With no success in England and Wales, Wright moved on to Antigua and Barbuda, where both Wright and Ver have citizenship.

Craig Wright vs. Hodlnaut vs. Craig Wright

Wright started going after Hodlnaut in 2019, bringing similar libel allegations to the Norwegian District Court. Similar to the Roger Ver case, Hodlnaut called him a “fraud” and a “scammer” in tweets.

Wright had tried in the UK, only for a UK High Court to rule that it didn’t have jurisdiction. In June 2020, the Norwegian Court of Appeals tossed the case and ordered Craig Wright to pay $60,000 in legal fees. Hodlnaut claims that Wright hasn’t paid him anything.
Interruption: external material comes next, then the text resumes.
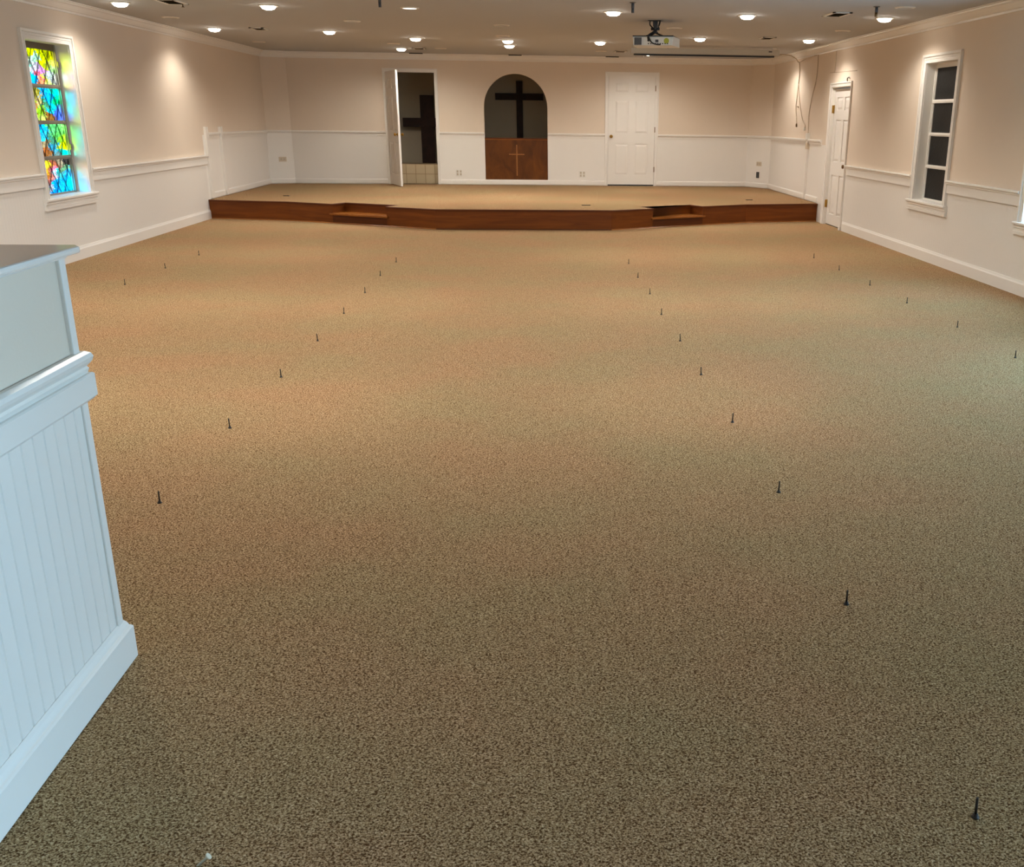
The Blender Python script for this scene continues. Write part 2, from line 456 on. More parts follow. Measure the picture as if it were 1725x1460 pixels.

However, the fight wasn’t over yet. Hodlnaut preemptively filed a suit against Wright in an effort to combat Wright’s plan to file a lawsuit in the U.K. again.

Craig Wright takes the stand

During a weeks-long trial in Oslo, Hodlnaut argued that Craig Wright had not adequately proven his central claim to the pseudonym of Satoshi Nakamoto.

District Court Judge Helen Engebrigtsen agreed, saying that Wright’s arguments were “not suitable to change [the court’s] prevailing opinion that Craig Wright is not Satoshi Nakamoto.”

It remains to be seen whether the ruling will affect Wright’s U.K. case against Hodlnaut despite his confidence that it could be used as an exhibit in various ongoing cases:

In the U.K., it can be notoriously difficult for a defendant in a libel case to prove that it wasn’t libel. Peter McCormack lost a similar libel case filed with a U.K. court by Craig Wright despite Wright submitting fake evidence.

Although the judge in the McCormack case only awarded Wright a single pound, the ruling may be more important to Wright’s overall legal strategy than the amount that is awarded. Some observers theorized that Wright’s ultimate aim is to force developers to change Bitcoin’s code so that he can claim the coins held by Satoshi Nakamoto’s known Bitcoin addresses.

This will be enormously difficult to actually pull off. Wright would still have to get miners and node owners on board, and he has not made himself very popular in the digital asset community. One person even suggested that his reputation is so bad that it can’t be harmed by claims that he’s a fraud, though of course that shouldn’t be taken as legal advice.

Craig Wright even tried claiming that he smashed the hard drives containing Satoshi Nakamoto’s wallets (which, of course, is unlikely). However, his arguments had enough holes that Norway’s District Court, at least, wasn’t buying his bullshit and sided with Hodlnaut.